::: Provided data :::
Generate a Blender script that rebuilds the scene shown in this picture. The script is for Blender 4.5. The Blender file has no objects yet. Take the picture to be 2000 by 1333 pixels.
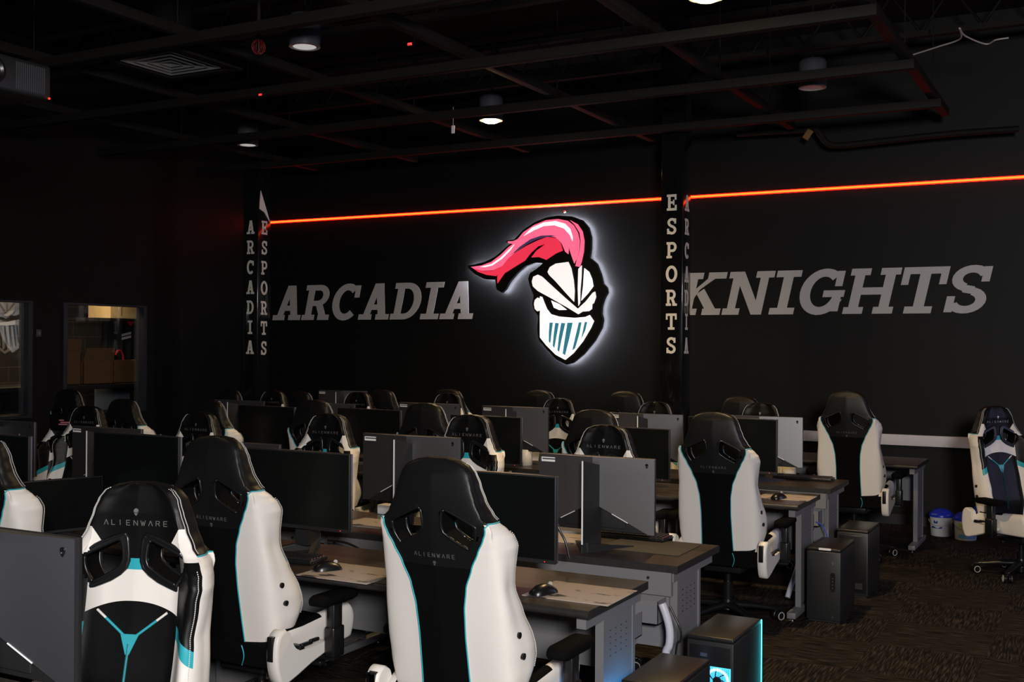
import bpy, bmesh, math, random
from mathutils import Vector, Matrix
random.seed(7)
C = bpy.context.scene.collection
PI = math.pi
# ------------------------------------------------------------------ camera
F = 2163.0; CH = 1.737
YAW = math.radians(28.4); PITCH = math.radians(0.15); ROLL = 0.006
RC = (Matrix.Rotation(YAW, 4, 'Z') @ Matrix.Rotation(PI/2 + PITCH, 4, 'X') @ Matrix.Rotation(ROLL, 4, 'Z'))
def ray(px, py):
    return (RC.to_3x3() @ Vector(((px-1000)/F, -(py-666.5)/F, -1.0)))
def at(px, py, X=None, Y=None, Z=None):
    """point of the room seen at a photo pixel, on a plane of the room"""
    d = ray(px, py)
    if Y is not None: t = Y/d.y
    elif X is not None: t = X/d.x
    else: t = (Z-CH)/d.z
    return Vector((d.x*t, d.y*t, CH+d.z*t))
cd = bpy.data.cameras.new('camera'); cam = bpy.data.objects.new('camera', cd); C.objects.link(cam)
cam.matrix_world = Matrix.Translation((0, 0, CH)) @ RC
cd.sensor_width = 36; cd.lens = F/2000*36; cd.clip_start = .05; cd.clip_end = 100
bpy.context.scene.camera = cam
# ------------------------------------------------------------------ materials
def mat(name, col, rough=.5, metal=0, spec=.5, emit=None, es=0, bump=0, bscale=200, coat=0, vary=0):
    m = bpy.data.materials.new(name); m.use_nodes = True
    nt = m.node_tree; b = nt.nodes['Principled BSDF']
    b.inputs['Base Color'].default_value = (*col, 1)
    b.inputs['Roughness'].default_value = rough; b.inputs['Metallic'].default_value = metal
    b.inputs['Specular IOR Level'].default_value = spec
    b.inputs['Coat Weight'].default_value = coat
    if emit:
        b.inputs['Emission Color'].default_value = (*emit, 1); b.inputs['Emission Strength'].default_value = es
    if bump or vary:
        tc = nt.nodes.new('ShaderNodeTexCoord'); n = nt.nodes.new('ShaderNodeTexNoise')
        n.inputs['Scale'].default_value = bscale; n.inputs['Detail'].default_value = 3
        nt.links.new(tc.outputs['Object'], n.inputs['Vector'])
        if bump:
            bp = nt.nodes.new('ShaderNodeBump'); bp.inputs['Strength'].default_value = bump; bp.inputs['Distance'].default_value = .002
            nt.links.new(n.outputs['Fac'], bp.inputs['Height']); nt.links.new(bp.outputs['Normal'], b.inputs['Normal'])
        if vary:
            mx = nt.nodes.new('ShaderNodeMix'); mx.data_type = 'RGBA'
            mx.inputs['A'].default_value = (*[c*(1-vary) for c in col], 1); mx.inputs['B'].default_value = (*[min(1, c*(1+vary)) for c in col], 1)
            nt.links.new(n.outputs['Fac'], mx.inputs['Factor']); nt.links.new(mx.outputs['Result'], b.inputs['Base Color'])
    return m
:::
### What is expected
Go through the listing above and write it out again exactly, dropping the pictures.

### Solution to this exercise
Generate a Blender script that rebuilds the scene shown in this picture. The script is for Blender 4.5. The Blender file has no objects yet. Take the picture to be 2000 by 1333 pixels.
import bpy, bmesh, math, random
from mathutils import Vector, Matrix
random.seed(7)
C = bpy.context.scene.collection
PI = math.pi
# ------------------------------------------------------------------ camera
F = 2163.0; CH = 1.737
YAW = math.radians(28.4); PITCH = math.radians(0.15); ROLL = 0.006
RC = (Matrix.Rotation(YAW, 4, 'Z') @ Matrix.Rotation(PI/2 + PITCH, 4, 'X') @ Matrix.Rotation(ROLL, 4, 'Z'))
def ray(px, py):
    return (RC.to_3x3() @ Vector(((px-1000)/F, -(py-666.5)/F, -1.0)))
def at(px, py, X=None, Y=None, Z=None):
    """point of the room seen at a photo pixel, on a plane of the room"""
    d = ray(px, py)
    if Y is not None: t = Y/d.y
    elif X is not None: t = X/d.x
    else: t = (Z-CH)/d.z
    return Vector((d.x*t, d.y*t, CH+d.z*t))
cd = bpy.data.cameras.new('camera'); cam = bpy.data.objects.new('camera', cd); C.objects.link(cam)
cam.matrix_world = Matrix.Translation((0, 0, CH)) @ RC
cd.sensor_width = 36; cd.lens = F/2000*36; cd.clip_start = .05; cd.clip_end = 100
bpy.context.scene.camera = cam
# ------------------------------------------------------------------ materials
def mat(name, col, rough=.5, metal=0, spec=.5, emit=None, es=0, bump=0, bscale=200, coat=0, vary=0):
    m = bpy.data.materials.new(name); m.use_nodes = True
    nt = m.node_tree; b = nt.nodes['Principled BSDF']
    b.inputs['Base Color'].default_value = (*col, 1)
    b.inputs['Roughness'].default_value = rough; b.inputs['Metallic'].default_value = metal
    b.inputs['Specular IOR Level'].default_value = spec
    b.inputs['Coat Weight'].default_value = coat
    if emit:
        b.inputs['Emission Color'].default_value = (*emit, 1); b.inputs['Emission Strength'].default_value = es
    if bump or vary:
        tc = nt.nodes.new('ShaderNodeTexCoord'); n = nt.nodes.new('ShaderNodeTexNoise')
        n.inputs['Scale'].default_value = bscale; n.inputs['Detail'].default_value = 3
        nt.links.new(tc.outputs['Object'], n.inputs['Vector'])
        if bump:
            bp = nt.nodes.new('ShaderNodeBump'); bp.inputs['Strength'].default_value = bump; bp.inputs['Distance'].default_value = .002
            nt.links.new(n.outputs['Fac'], bp.inputs['Height']); nt.links.new(bp.outputs['Normal'], b.inputs['Normal'])
        if vary:
            mx = nt.nodes.new('ShaderNodeMix'); mx.data_type = 'RGBA'
            mx.inputs['A'].default_value = (*[c*(1-vary) for c in col], 1); mx.inputs['B'].default_value = (*[min(1, c*(1+vary)) for c in col], 1)
            nt.links.new(n.outputs['Fac'], mx.inputs['Factor']); nt.links.new(mx.outputs['Result'], b.inputs['Base Color'])
    return m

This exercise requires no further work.